Cruel es la vida que pide tiempo para entenderla y, cuando por fin es comprendida, apenas concede unos instantes para aplicar lo aprendido.
Habitualmente, lo primero que hago al despertar consiste en espantar los buitres que sobrevuelan las culpas que no me perdono.
Luego, retiro de mis ojos la sangre que los salpicó cuando leía los periódicos y veía televisión, medios de comunicación que casi todas mis noches demuestran su utilidad cuando me ayudan a dormir.
En ese estado en el que vi la tenue huella de mi camino y su indeleble destino, admití la expresión de una de las muchas opiniones carentes de validez que he emitido durante cerca de seis décadas usufructuando los recursos del planeta.
¿Aguda introspección? ¿Hallazgo de preclaro pensador? ¿Experiencia transformada en saber? Definitivamente, no. Nada de esto fue lo que me hizo aceptar una de tantas injustas opiniones emitidas en mi existencia que, mientras los días se me acaban, sigue exigiéndome tiempo para aprender.
El origen de mi deseo de rectificar sobre un asunto propio de mi profesión está en un caso que muchas veces presencié en actuaciones de El Gordo y El Flaco, Viruta y Capulina y El Chapulín Colorado. Debo reconocer, antes de la posible comicidad del recuerdo que fundamenta esta mea culpa, que se trató de un suceso de esos que al concluir puede expresarse con cierta satisfacción: “¡Pensé que jamás me iba a pasar!”.
En mi carrera reporteril nunca tuve asignada la fuente policiaca. Mi responsabilidad era bastante más tétrica, pues tenía la encomienda de cubrir la información de los partidos políticos y centrales obreras.
Empero, de vez en cuando decidía vivir voluntariamente las apasionantes experiencias que me relataban los decanos de la fuente policial. En una de esas ocasiones estaba con otros reporteros haciendo guardia durante la madrugada en la Cruz Verde, puesto de socorros al que arribó en calidad de detenido un agente del Ministerio Público, tan alcoholizado como de poco tacto con los paramédicos.
Ninguno nos dimos cuenta del ingreso del funcionario a la institución de servicios de emergencia, pero los socorristas pronto se encargaron de ponernos al tanto sobre un ebrio prepotente que supuestamente debería procurar justicia.

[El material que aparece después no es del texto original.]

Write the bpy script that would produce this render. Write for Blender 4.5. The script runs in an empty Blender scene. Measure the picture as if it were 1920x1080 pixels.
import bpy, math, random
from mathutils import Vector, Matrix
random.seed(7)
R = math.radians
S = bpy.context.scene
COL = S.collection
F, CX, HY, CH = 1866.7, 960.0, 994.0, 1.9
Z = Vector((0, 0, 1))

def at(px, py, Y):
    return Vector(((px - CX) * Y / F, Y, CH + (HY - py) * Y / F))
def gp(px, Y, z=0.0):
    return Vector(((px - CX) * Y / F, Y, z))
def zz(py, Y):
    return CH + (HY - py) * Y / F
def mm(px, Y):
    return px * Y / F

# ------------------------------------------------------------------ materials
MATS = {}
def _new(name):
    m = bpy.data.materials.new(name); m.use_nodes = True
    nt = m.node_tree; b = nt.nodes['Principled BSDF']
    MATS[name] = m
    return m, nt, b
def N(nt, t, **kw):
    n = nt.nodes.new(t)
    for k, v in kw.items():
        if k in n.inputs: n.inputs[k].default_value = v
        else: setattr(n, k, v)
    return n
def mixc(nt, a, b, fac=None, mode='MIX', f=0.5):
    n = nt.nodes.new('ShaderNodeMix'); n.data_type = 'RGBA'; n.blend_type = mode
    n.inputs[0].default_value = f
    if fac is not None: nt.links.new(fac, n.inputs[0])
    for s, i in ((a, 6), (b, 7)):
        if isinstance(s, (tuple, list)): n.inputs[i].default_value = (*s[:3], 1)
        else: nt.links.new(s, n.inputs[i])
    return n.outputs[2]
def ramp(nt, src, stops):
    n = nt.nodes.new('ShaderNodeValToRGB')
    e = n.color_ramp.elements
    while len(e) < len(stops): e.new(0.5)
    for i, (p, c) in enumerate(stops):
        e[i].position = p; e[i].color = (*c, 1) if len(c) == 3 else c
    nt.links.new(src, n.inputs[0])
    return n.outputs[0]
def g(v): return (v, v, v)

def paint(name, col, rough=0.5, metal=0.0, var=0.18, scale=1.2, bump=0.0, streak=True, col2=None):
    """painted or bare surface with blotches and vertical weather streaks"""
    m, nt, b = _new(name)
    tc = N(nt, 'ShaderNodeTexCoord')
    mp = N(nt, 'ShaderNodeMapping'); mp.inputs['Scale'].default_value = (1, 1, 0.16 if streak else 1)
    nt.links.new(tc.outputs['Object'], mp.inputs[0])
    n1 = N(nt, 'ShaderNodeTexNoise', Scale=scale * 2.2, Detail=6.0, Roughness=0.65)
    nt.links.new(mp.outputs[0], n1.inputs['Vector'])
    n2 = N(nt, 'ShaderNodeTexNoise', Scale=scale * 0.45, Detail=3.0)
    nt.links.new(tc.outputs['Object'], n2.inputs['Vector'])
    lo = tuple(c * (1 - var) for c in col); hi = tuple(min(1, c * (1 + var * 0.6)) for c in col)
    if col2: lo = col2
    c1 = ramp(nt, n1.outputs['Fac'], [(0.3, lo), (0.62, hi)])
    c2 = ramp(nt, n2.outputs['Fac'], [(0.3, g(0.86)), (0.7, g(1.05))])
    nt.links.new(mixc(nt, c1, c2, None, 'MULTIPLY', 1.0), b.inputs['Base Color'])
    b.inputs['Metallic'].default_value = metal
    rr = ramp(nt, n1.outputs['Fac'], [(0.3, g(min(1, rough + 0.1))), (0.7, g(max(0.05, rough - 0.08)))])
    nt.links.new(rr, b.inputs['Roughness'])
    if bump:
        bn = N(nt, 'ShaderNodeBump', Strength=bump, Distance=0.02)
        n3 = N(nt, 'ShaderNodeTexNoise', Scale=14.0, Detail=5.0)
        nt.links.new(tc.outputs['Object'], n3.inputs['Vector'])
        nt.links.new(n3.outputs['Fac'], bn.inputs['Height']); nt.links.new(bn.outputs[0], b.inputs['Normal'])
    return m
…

Ahí estaba la nota de ocho columnas para los diarios vespertinos, aunque no las condiciones para registrarla, ya que el agente se mostraba muy violento. Debido a esa riesgosa actitud el reportero de mayor experiencia ideó un plan, primero digno de una película de acción y después de una realidad que pudo firmar Chespirito.
Se trataba, sencillamente, de recurrir al adagio que aseguraba que la fuerza es resultado de la unión. Formando un círculo afuera del consultorio donde estaba el representante del Ministerio Público, escuchamos la instrucción del líder: “A la de tres todos entramos para tomarle la foto y salimos corriendo. Si lo sorprendemos en grupo, no podrá hacernos nada”.

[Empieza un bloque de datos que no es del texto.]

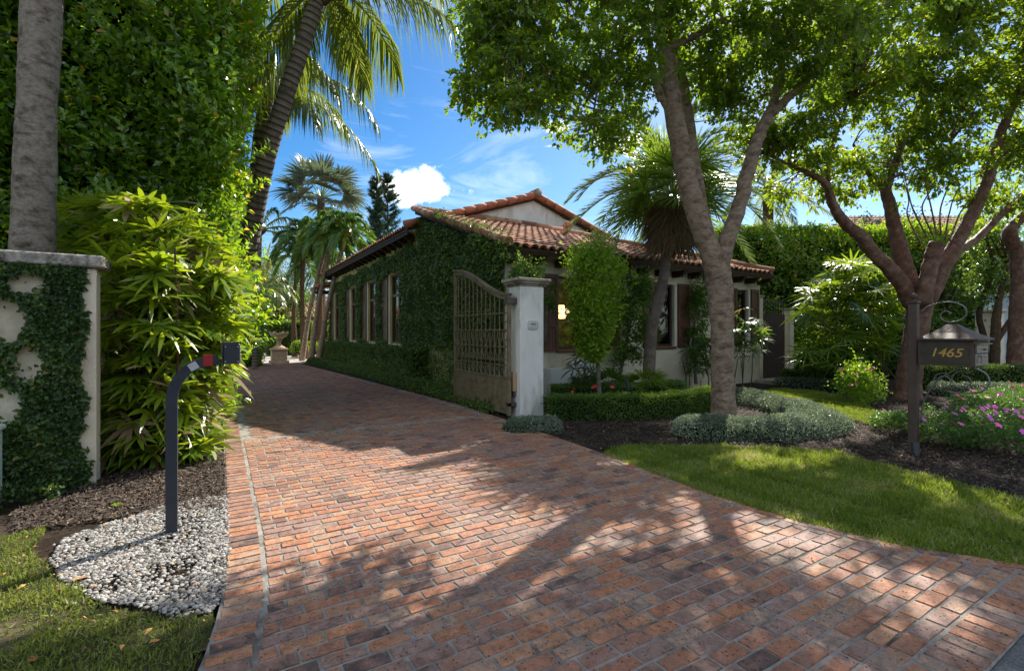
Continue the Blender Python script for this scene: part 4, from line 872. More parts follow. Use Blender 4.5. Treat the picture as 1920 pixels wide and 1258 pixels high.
np_ = W(1855, 600, 16.5); g = Geo(); g.bev(np_[0]-.3, np_[0]+.3, np_[1]-.3, np_[1]+.3, 0, 2.15, .02); q_ = thing('neighbour_pillar', 'cream pillar between the thin dark trunks at the right', 'pillar', (np_[0], np_[1], 0)); g.build('shaft', M_stucco, q_); g = Geo(); g.bev(np_[0]-.36, np_[0]+.36, np_[1]-.36, np_[1]+.36, 2.151, 2.25, .02); g.build('cap', M_capst, q_)
rh = W(1620, 400, 34); o = thing('tiled_roof_house', 'white house whose clay tile roof shows above the tall right hedge', 'house', (rh[0], rh[1], 0))
g = Geo(); obox(g, rh, -YAW, -1.8, 9, 0, 6, 0, 8.6); g.build('wall', M_white, o)
g = Geo(); c_, s_ = math.cos(-YAW), math.sin(-YAW)
def orient(x, y, z): return (rh[0]+x*c_-y*s_, rh[1]+x*s_+y*c_, z)
slab(g, orient(-3.0, -1, 8.5), orient(10, -1, 8.5), orient(7, 3, 10.3), orient(1, 3, 10.3), .12)
al = np.array((c_, s_, 0)); upv = unit(np.array((-s_*1., c_*1., .45))); nv = np.cross(al, upv)
barrel_tiles(g, orient(-3.0, -1, 8.5), al, upv, nv, 40, .32, 4.2, tl=.7, rr=.13, clip=lambda c: True if (np.dot(c[:2]-rh[:2], (c_, s_)) > -3.0+(c[2]-8.5)*2.2) else False); g.build('roof', [M_wood, M_tile], o)

# ================================================================== PLANTS
def clipv(v): return np.clip(v, 0, 1)
def shell(lo, hi, dens, faces='xXyYZ', amp=.12, f=2.2, depth=.12, seed=0.):
    lo, hi = np.asarray(lo, float), np.asarray(hi, float); s = hi-lo; P, Nn = [], []
    for c_ in faces:
        ax = 'xyz'.index(c_.lower()); sg = 1 if c_.isupper() else -1
        o_ = [i for i in range(3) if i != ax]; n = int(s[o_[0]]*s[o_[1]]*dens)
        q = np.zeros((n, 3)); q[:, o_] = lo[o_]+s[o_]*rng.random((n, 2)); q[:, ax] = hi[ax] if sg > 0 else lo[ax]
        nm = np.zeros((n, 3)); nm[:, ax] = sg; P.append(q); Nn.append(nm)
    P = np.concatenate(P); Nn = np.concatenate(Nn); wv = wave(P, f, seed)+.5*wave(P, f*3, seed+1)
    P = P+Nn*(amp*wv-depth*rng.random(len(P))**1.5)[:, None]+rnd(len(P), .02)
    return P, Nn, wv
def hedge(name, lab, cat, lo, hi, dens, ls, mt, amp=.06, depth=.08, faces='xXyYZ', seed=0., group=None, core=True, lw=.55, up=.35, objloc=None, f=2.2, yaw=None, sprout=0):
    lo, hi = np.asarray(lo, float), np.asarray(hi, float); P, Nn, wv = shell(lo, hi, dens, faces, amp, f, depth, seed)
    n = len(P); A = unit(Nn*.5+rnd(n, .6)+np.array((0, 0, up))); g = Geo()
    NN = unit(Nn+rnd(n, .45)+np.array((0, 0, .3))); g.leaves(P, A, NN, ls*(.65+.6*rng.random(n)), ls*lw*(.7+.5*rng.random(n)), clipv(.45+.3*wv+rng.normal(size=n)*.22), .2, .15)
    if sprout:
        k = sprout; q = P[rng.integers(0, n, k)]; qn = Nn[rng.integers(0, n, k)]
        for t_ in range(7): g.leaves(q+(unit(qn+rnd(k, .5)+np.array((0, 0, .8))))*(.05+.05*t_)*.8, unit(rnd(k)+np.array((0, 0, .7))), rnd(k), ls, ls*lw, clipv(.8+rng.normal(size=k)*.15))
    m = depth*.8+.02
    if core:
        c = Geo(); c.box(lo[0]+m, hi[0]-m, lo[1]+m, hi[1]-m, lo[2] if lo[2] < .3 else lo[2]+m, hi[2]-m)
    ctr = (lo+hi)/2; base = (ctr[0], ctr[1], lo[2])
    if yaw is not None:
        th, piv = yaw; ca, sa = math.cos(th), math.sin(th)
        for G_ in ([g]+([c] if core else [])):
            for V in G_.V:
                x = V[:, 0].copy()-piv[0]; y = V[:, 1].copy()-piv[1]; V[:, 0] = piv[0]+x*ca-y*sa; V[:, 1] = piv[1]+x*sa+y*ca
        x, y = ctr[0]-piv[0], ctr[1]-piv[1]; base = (piv[0]+x*ca-y*sa, piv[1]+x*sa+y*ca, lo[2])
    o = thing(name, lab, cat, base, group); g.build('foliage', mt, o)
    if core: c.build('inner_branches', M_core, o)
    return o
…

Encendí el flash, calculé la exposición, me dispuse a contar en voz baja con mis compañeros hasta el número tres y…
“¡PUM!”, la puerta se estrelló contra la pared por la fuerza con la que fue abierta, ingresé detrás del visor de mi cámara para efectuar el primer disparo… ¡y me encontré solo frente al agresivo personaje, al que no tuve más remedio que enfrentar a “flashazos”!

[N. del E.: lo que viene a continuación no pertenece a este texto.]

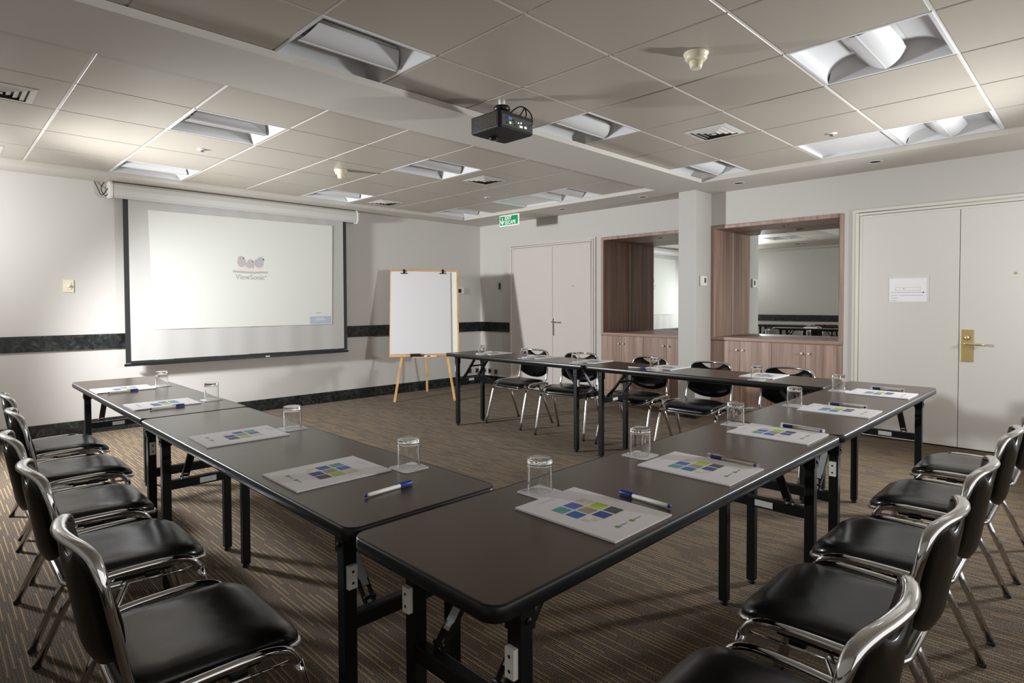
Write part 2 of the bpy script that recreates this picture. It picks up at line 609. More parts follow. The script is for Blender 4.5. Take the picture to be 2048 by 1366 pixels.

En el último momento el resto de los reporteros recurrió a su sentido común, antes que al reporteril, por lo que fui el único ingenuo —por decirlo de una forma menos brusca— que entró para fotografiar al protagonista de la nota.
El detenido lo menos que me dijo en mi solitaria incursión fue que era amigo del dueño del periódico y que esa misma mañana perdería mi trabajo, y lo más que escuché fueron sus amenazas contra mi vida. Debieron transcurrir muchos meses para dejar de confundirlo con algunas de las personas con las que me topaba cada vez que salía a la calle.
¿Admites, Manuel, que esa angustia padecida hace 40 años te haría renunciar hoy a la labor de ser reportero de la sección policiaca? ¿Aceptas que lejos de criticar a las nuevas generaciones de periodistas debes expresarles tu mayor respeto y admiración? A todo respondo: ¡sí!